SHORT PROBLEM ->
Below are some records. Copy every line in them that holds "this".

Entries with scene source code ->
________________________
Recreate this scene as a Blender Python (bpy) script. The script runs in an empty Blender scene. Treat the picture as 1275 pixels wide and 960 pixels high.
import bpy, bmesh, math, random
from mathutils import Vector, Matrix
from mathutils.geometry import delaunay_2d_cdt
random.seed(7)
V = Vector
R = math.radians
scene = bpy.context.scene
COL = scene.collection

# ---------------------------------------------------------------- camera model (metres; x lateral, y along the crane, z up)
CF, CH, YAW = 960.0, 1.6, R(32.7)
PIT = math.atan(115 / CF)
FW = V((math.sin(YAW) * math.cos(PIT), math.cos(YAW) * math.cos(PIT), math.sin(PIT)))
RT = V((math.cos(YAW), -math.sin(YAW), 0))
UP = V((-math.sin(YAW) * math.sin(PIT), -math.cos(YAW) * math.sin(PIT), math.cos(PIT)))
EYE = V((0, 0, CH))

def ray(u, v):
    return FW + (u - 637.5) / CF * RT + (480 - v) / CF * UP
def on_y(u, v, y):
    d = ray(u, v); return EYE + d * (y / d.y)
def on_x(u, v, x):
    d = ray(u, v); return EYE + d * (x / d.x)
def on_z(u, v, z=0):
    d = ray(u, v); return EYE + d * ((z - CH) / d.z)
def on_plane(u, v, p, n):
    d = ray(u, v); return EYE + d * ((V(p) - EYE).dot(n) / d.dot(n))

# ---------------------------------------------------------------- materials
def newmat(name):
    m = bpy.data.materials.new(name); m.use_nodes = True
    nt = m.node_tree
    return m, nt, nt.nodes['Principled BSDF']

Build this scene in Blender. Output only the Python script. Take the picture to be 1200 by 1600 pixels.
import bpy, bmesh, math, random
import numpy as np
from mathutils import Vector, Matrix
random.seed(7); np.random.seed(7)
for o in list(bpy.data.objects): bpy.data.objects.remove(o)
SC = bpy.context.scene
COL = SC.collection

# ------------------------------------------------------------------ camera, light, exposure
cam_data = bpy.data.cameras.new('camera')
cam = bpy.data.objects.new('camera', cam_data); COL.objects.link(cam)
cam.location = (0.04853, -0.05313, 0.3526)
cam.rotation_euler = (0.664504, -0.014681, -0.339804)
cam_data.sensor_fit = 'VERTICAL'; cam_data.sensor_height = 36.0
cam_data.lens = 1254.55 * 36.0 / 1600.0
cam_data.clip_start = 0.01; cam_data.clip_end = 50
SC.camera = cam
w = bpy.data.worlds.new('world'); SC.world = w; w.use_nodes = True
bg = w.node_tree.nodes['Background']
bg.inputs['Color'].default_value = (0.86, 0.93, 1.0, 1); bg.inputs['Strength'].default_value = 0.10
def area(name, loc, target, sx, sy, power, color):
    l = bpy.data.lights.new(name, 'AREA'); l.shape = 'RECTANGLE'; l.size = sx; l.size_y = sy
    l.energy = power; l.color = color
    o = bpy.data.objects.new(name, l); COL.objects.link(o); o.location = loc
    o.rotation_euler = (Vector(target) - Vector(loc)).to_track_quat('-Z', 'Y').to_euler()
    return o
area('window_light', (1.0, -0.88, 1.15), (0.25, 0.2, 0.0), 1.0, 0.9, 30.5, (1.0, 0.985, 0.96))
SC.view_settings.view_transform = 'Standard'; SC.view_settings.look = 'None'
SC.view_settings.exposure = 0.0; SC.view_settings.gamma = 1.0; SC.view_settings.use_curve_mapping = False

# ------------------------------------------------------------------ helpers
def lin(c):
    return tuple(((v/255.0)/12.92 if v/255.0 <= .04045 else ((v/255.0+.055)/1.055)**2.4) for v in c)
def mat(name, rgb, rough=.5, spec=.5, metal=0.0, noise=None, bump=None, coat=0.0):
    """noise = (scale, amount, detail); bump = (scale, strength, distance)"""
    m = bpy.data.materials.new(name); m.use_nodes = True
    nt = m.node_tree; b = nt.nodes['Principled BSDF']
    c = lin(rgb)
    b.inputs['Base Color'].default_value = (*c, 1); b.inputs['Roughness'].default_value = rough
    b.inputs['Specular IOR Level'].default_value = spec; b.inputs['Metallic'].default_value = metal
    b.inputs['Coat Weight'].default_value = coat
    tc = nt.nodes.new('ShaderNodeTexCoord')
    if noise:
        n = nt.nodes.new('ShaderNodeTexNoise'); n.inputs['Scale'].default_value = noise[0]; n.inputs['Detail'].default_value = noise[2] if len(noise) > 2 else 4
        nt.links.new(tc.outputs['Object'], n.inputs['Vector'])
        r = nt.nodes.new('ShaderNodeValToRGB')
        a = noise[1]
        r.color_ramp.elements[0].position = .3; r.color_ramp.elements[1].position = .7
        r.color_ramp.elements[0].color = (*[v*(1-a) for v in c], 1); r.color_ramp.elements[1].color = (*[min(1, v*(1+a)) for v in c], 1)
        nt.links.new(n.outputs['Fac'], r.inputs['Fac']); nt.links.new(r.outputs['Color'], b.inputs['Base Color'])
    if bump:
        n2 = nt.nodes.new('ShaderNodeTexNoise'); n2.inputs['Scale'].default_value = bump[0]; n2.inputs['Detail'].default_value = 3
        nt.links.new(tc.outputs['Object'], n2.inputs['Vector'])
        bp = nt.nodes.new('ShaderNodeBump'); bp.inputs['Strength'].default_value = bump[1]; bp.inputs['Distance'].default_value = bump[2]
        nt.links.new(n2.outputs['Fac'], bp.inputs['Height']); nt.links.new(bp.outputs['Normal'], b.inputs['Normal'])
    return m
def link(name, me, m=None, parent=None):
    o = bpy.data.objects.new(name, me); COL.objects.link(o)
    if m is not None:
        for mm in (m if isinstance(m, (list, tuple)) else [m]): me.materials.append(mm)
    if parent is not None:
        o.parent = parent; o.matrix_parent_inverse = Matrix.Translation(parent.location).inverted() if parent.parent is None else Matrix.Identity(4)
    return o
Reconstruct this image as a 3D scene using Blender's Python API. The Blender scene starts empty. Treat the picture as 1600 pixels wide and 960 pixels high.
________________________
RESULT OF THE EXERCISE ->
Recreate this scene as a Blender Python (bpy) script. The script runs in an empty Blender scene. Treat the picture as 1275 pixels wide and 960 pixels high.
Build this scene in Blender. Output only the Python script. Take the picture to be 1200 by 1600 pixels.
Reconstruct this image as a 3D scene using Blender's Python API. The Blender scene starts empty. Treat the picture as 1600 pixels wide and 960 pixels high.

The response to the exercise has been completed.